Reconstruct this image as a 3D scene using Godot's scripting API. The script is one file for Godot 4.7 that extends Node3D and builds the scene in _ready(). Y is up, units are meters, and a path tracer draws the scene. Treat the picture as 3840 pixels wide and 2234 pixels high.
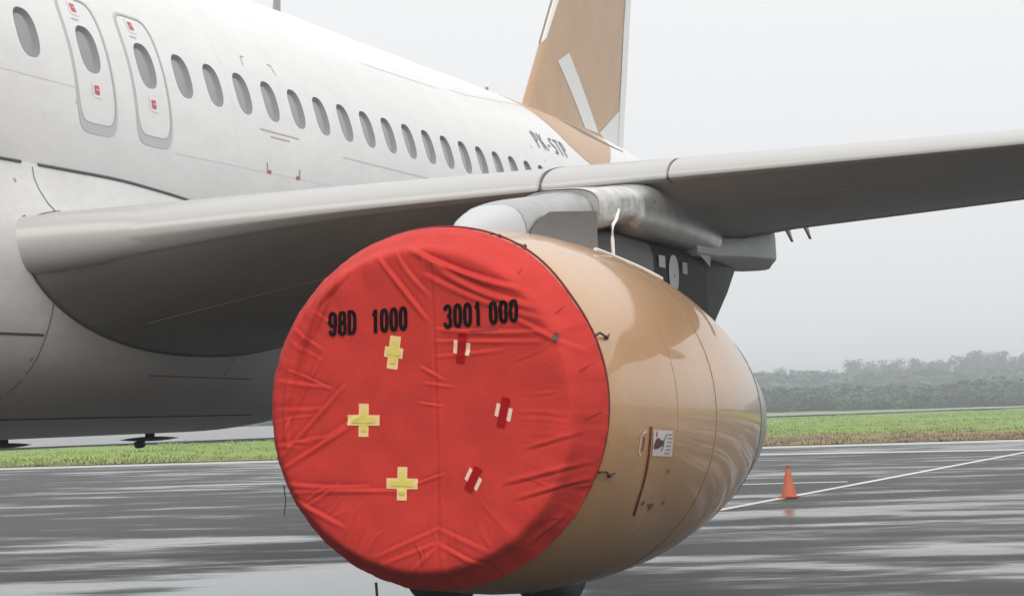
extends Node3D
# World axes: +X runs aft along the aircraft, +Y up, +Z out to its left side. Metres.

var rng := RandomNumberGenerator.new()
var used := {}
var M := {}
var plane: Node3D
const EC := Vector3(0, 1.600, 5.753)
const CO := Vector2(0.050, -0.002)

# ------------------------------------------------------------------ naming
func numbered(n: String) -> String:
	if not used.has(n):
		used[n] = 0
		return n
	used[n] += 1
	return "%s_%03d" % [n, used[n]]

func obj(n: String, mesh: Mesh, m: Material, parent: Node = null) -> MeshInstance3D:
	var o := MeshInstance3D.new()
	o.mesh = mesh
	o.material_override = m
	if parent == null:
		o.name = numbered(n)
		add_child(o, true)
	else:
		o.name = n
		if parent.has_node(n):
			var k := 1
			while parent.has_node("%s_%03d" % [n, k]):
				k += 1
			o.name = "%s_%03d" % [n, k]
		parent.add_child(o, true)
	return o

func thing(n: String, at: Vector3 = Vector3.ZERO) -> Node3D:
	var o := Node3D.new()
	o.name = numbered(n)
	add_child(o, true)
	o.position = at
	return o

func tag(o: Node, label: String, category: String, group: String = "") -> Node:
	o.set_meta("label", label)
	o.set_meta("category", category)
	if group != "":
		o.set_meta("group", group)
	return o

func kind(o: Node, k: String) -> Node:
	o.set_meta("kind", k)
	return o

# ------------------------------------------------------------------ meshes
class MB:
	var v := PackedVector3Array()
	var n := PackedVector3Array()
	var uv := PackedVector2Array()
	var c := PackedColorArray()
	var i := PackedInt32Array()
	func add(p: Vector3, t: Vector2 = Vector2.ZERO) -> int:
		v.append(p)
		uv.append(t)
		return v.size() - 1
	func tri(a: int, b: int, d: int) -> void:
		i.append(a)
		i.append(b)
		i.append(d)
	func quad(a: int, b: int, d: int, e: int) -> void:
		tri(a, b, d)
		tri(a, d, e)
	func grid(rows: Array, closed: bool = false) -> void:
		var base := v.size()
		var w: int = rows[0].size()
		for r in rows.size():
			for k in w:
				add(rows[r][k], Vector2(float(k) / max(1, w - 1), float(r) / max(1, rows.size() - 1)))
		var cols: int = w if closed else w - 1
		for r in rows.size() - 1:
			for k in cols:
				var k2: int = (k + 1) % w
				quad(base + r * w + k, base + r * w + k2, base + (r + 1) * w + k2, base + (r + 1) * w + k)
	func cap(loop: PackedVector3Array) -> void:
		var mid := Vector3.ZERO
		for p in loop:
			mid += p
		var b := add(mid / loop.size())
		for p in loop:
			add(p)
		for k in loop.size():
			tri(b, b + 1 + k, b + 1 + (k + 1) % loop.size())
	# smooth normals, faces turned outwards (away from the middle) unless told otherwise
	func mesh(outward: Variant = null, orient: bool = true) -> ArrayMesh:
		var flip := false
		if orient:
			var s := 0.0
			if outward is Vector3:
				for k in range(0, i.size(), 3):
					s += (v[i[k + 2]] - v[i[k]]).cross(v[i[k + 1]] - v[i[k]]).dot(outward)
			else:
				var mid := Vector3.ZERO
				for p in v:
					mid += p
				mid /= max(1, v.size())
				for k in range(0, i.size(), 3):
					s += (v[i[k + 2]] - v[i[k]]).cross(v[i[k + 1]] - v[i[k]]).dot((v[i[k]] + v[i[k + 1]] + v[i[k + 2]]) / 3.0 - mid)
			flip = s < 0.0
		if flip:
			for k in range(0, i.size(), 3):
				var t := i[k + 1]
				i[k + 1] = i[k + 2]
				i[k + 2] = t
		if n.size() != v.size():
			n.resize(v.size())
			n.fill(Vector3.ZERO)
			var acc := {}
			for k in range(0, i.size(), 3):
				var f := (v[i[k + 2]] - v[i[k]]).cross(v[i[k + 1]] - v[i[k]])
				for q in 3:
					n[i[k + q]] += f
			for k in v.size():
				var key := Vector3i((v[k] * 20000.0).round())
				if acc.has(key):
					if acc[key].normalized().dot(n[k].normalized()) > 0.5:
						acc[key] += n[k]
				else:
					acc[key] = n[k]
			for k in v.size():
				var key := Vector3i((v[k] * 20000.0).round())
				var a: Vector3 = acc[key]
				n[k] = (a if a.normalized().dot(n[k].normalized()) > 0.5 else n[k]).normalized()
		var arr := []
		arr.resize(Mesh.ARRAY_MAX)
		arr[Mesh.ARRAY_VERTEX] = v
		arr[Mesh.ARRAY_NORMAL] = n
		arr[Mesh.ARRAY_TEX_UV] = uv
		if c.size() == v.size() and c.size() > 0:
			arr[Mesh.ARRAY_COLOR] = c
		arr[Mesh.ARRAY_INDEX] = i
		var am := ArrayMesh.new()
		am.add_surface_from_arrays(Mesh.PRIMITIVE_TRIANGLES, arr)
		return am

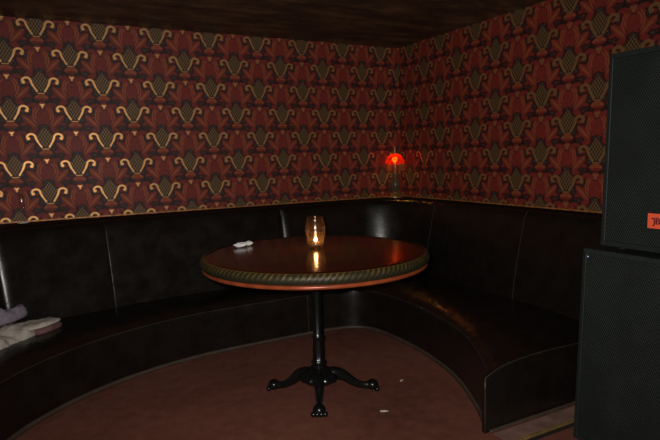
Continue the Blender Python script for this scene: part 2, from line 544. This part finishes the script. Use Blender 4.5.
# ends
def end_panel(s0, sign):
    bm = bmesh.new(); pts = []
    top = [seat_pt(s0, t) for t in TT[:-1]]
    f = F.at(s0)
    xs = XR-.004 if sign > 0 else XL+.004
    lo = [(f.x-BO.x, f.y-BO.y, .002)]
    hi = [(p[0], p[1], p[2]) for p in top]
    bx = BX if sign > 0 else BXL
    back = [(bx+sign*d-BO.x, 1.83-BO.y, z) for d, z in ((.03, .5), (.06, .65), (.09, .8), (.125, .895), (.16, .912))]
    back += [(xs-BO.x, 1.83-BO.y, .912), (xs-BO.x, 1.83-BO.y, .002)]
    poly = lo+hi+back
    a = [bm.verts.new(p) for p in poly]; fc = bm.faces.new(a)
    r = bmesh.ops.extrude_face_region(bm, geom=[fc])
    bmesh.ops.translate(bm, verts=[v for v in r['geom'] if isinstance(v, bmesh.types.BMVert)], vec=(0, .02, 0))
    return obj('end_panel', bm, M['vinyl'], bench, smooth=False)
end_panel(0.0, 1); end_panel(F.L, -1)
# piping along the seat edges
obj('piping', tube([front_pt(s, 7) for s in SS], .0042, 8), M['piping'], bench)
obj('piping', tube([seat_pt(0, t) for t in TT[:-1]], .0038, 8), M['piping'], bench)
obj('piping', tube([P3(F.at(0), z) for z in (.003, .1, .2, .268)], .0042, 8), M['piping'], bench)
sv = F.near((1.68, 3.566))
obj('piping', tube([front_pt(sv, k) for k in range(8)], .004, 8), M['piping'], bench)
# the back, in padded panels between seams
PROF = [(-.012, .24), (.0, .30), (.006, .36), (.016, .44), (.030, .52), (.045, .60), (.062, .68), (.080, .76), (.096, .83), (.108, .87), (.122, .897), (.142, .911), (.165, .914)]
seams = [0, B.near((BX, 2.60)), B.near((BX, 3.50)), B.near((1.70, BY)), B.near((.40, 3.872)), B.near((-.225, 3.665)), B.near((-.9, 2.9)), B.L]
def back_panel(a, b, ra, rb, da, db):
    L = b-a; ds = []
    e = [0, .003, .008, .014, .022, .032, .045, .06, .08]
    n = max(6, int((L-.16)/.035))
    ds = e+[.08+(L-.16)*i/n for i in range(1, n)]+[L-x for x in e[::-1]]
    rows = []
    for d in ds:
        s = a+d; p, nn = B.at(s), B.nrm(s)
        push = 0
        for q, r, depth in ((d, ra, da), (L-d, rb, db)):
            if q < r: push = max(push, depth*(r/.06)*(1-math.sqrt(max(0, 1-(1-q/r)**2))))
        rows.append([P3(p+nn*(o+push*(1 if z < .88 else .4)), z) for o, z in PROF])
    bm = bmesh.new(); bm_grid(bm, rows)
    return obj('backrest', bm, M['vinyl'], bench)
for i in range(len(seams)-1):
    r = [.05, .012, .012, .07, .03, .07, .03, .03]; dp = [.026, .006, .006, .026, .0035, .026, .026, .026]
    back_panel(seams[i], seams[i+1], r[i], r[i+1], dp[i], dp[i+1])
for i in (1, 2):
    p, n = B.at(seams[i]), B.nrm(seams[i])
    obj('piping', tube([P3(p+n*(o-.001), z) for o, z in PROF[1:]], .0025, 8), M['seam'], bench)
# ledge on top of the back
bm = bmesh.new()
inner = [B.at(B.L*i/160)+B.nrm(B.L*i/160)*.150 for i in range(161)]
outer = []
for p in inner:
    # walk out to the wall
    outer.append(None)
def wall_pt(i):
    s = B.L*i/160; p = inner[i]; n = B.nrm(s)
    ts = []
    if n.x > .01: ts.append((XR-.002-p.x)/n.x)
    if n.x < -.01: ts.append((XL+.002-p.x)/n.x)
    if n.y > .01: ts.append((YW-.002-p.y)/n.y)
    return p+n*min(ts)
rows = []
for i in range(161):
    a, b = inner[i], wall_pt(i)
    rows.append([P3(a, ZL-.022), P3(a, ZL-.003), P3(a.lerp(b, .02), ZL), P3(a.lerp(b, .5), ZL), P3(b, ZL), P3(b, ZL-.022)])
bm_grid(bm, rows)
obj('ledge', bm, M['ledge'], bench)

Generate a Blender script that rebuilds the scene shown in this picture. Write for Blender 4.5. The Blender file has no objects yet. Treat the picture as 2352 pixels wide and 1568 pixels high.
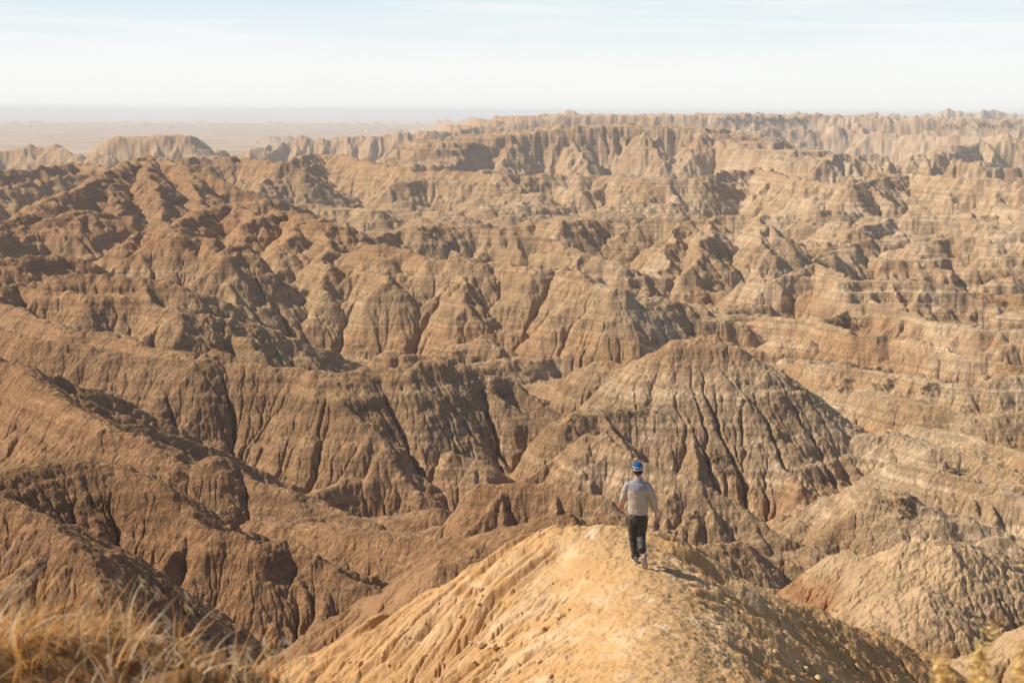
# ---------------------------------------------------------------- terrain
import numpy as np, math, time
F32 = np.float32
PITCH = math.radians(9.16); ROLL = math.radians(0.29); FPX = 3266.6; CX, CY = 1176.0, 784.0
T0 = time.time()
def log(*a): print('[%.0fs]' % (time.time()-T0), *a, flush=True)

def ray(px, py):
    """direction in the world of a point of the survey view (camera at the origin looking along +Y)"""
    u, v = (px-CX)/FPX, -(py-CY)/FPX
    c, s = math.cos(ROLL), math.sin(ROLL)
    u, v = u*c - v*s, u*s + v*c
    cp, sp = math.cos(PITCH), math.sin(PITCH)
    return np.array([u, cp + v*sp, -sp + v*cp])
def atz(px, py, z):
    d = ray(px, py); return d*(z/d[2])
def atY(px, py, Y):
    d = ray(px, py); return d*(Y/d[1])

# ---- noise
def _hash(ix, iy, seed):
    h = (ix.astype(np.uint32)*np.uint32(374761393) + iy.astype(np.uint32)*np.uint32(668265263) + np.uint32((seed*974711+12345) & 0xffffffff))
    h ^= h >> np.uint32(13); h *= np.uint32(1274126177); h ^= h >> np.uint32(16)
    return h
def perlin(x, y, seed=0):
    x0 = np.floor(x); y0 = np.floor(y)
    fx = (x-x0).astype(F32); fy = (y-y0).astype(F32)
    ix = x0.astype(np.int32); iy = y0.astype(np.int32)
    u = fx*fx*fx*(fx*(fx*6-15)+10); v = fy*fy*fy*(fy*(fy*6-15)+10)
    def g(dx, dy):
        a = _hash(ix+dx, iy+dy, seed).astype(F32)*F32(2*math.pi/4294967296.0)
        return np.cos(a)*(fx-dx) + np.sin(a)*(fy-dy)
    n0 = g(0, 0); n0 += u*(g(1, 0)-n0)
    n1 = g(0, 1); n1 += u*(g(1, 1)-n1)
    return (n0 + v*(n1-n0))*F32(1.5)
def fbm(x, y, oct=4, seed=0, gain=.5):
    r = 0; a = 1.0; f = 1.0
    for o in range(oct):
        r = r + a*perlin(x*f+o*17.3, y*f-o*9.1, seed+o); a *= gain; f *= 2.03
    return r
def worley(x, y, seed=0):
    """distance to the nearest scattered point (cell size 1)"""
    x0 = np.floor(x); y0 = np.floor(y); fx = (x-x0).astype(F32); fy = (y-y0).astype(F32)
    ix = x0.astype(np.int32); iy = y0.astype(np.int32)
    best = np.full(x.shape, 9, F32)
    for dx in (-1, 0, 1):
        for dy in (-1, 0, 1):
            h = _hash(ix+dx, iy+dy, seed)
            px = (h & np.uint32(0xffff)).astype(F32)/65536 + dx; py = (h >> np.uint32(16)).astype(F32)/65536 + dy
            d = (px-fx)**2 + (py-fy)**2
            np.minimum(best, d, out=best)
    return np.sqrt(best)
def sstep(a, b, x):
    t = np.clip((x-a)/(b-a), 0, 1); return t*t*(3-2*t)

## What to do
The first line to copy holds "Generate a Blender", and the last holds "d = ray(px, py); return d*(Y/d[1])". Copy them and the lines between exactly, leaving out pictures.

## Result for this task
Generate a Blender script that rebuilds the scene shown in this picture. Write for Blender 4.5. The Blender file has no objects yet. Treat the picture as 2352 pixels wide and 1568 pixels high.
# ---------------------------------------------------------------- terrain
import numpy as np, math, time
F32 = np.float32
PITCH = math.radians(9.16); ROLL = math.radians(0.29); FPX = 3266.6; CX, CY = 1176.0, 784.0
T0 = time.time()
def log(*a): print('[%.0fs]' % (time.time()-T0), *a, flush=True)

def ray(px, py):
    """direction in the world of a point of the survey view (camera at the origin looking along +Y)"""
    u, v = (px-CX)/FPX, -(py-CY)/FPX
    c, s = math.cos(ROLL), math.sin(ROLL)
    u, v = u*c - v*s, u*s + v*c
    cp, sp = math.cos(PITCH), math.sin(PITCH)
    return np.array([u, cp + v*sp, -sp + v*cp])
def atz(px, py, z):
    d = ray(px, py); return d*(z/d[2])
def atY(px, py, Y):
    d = ray(px, py); return d*(Y/d[1])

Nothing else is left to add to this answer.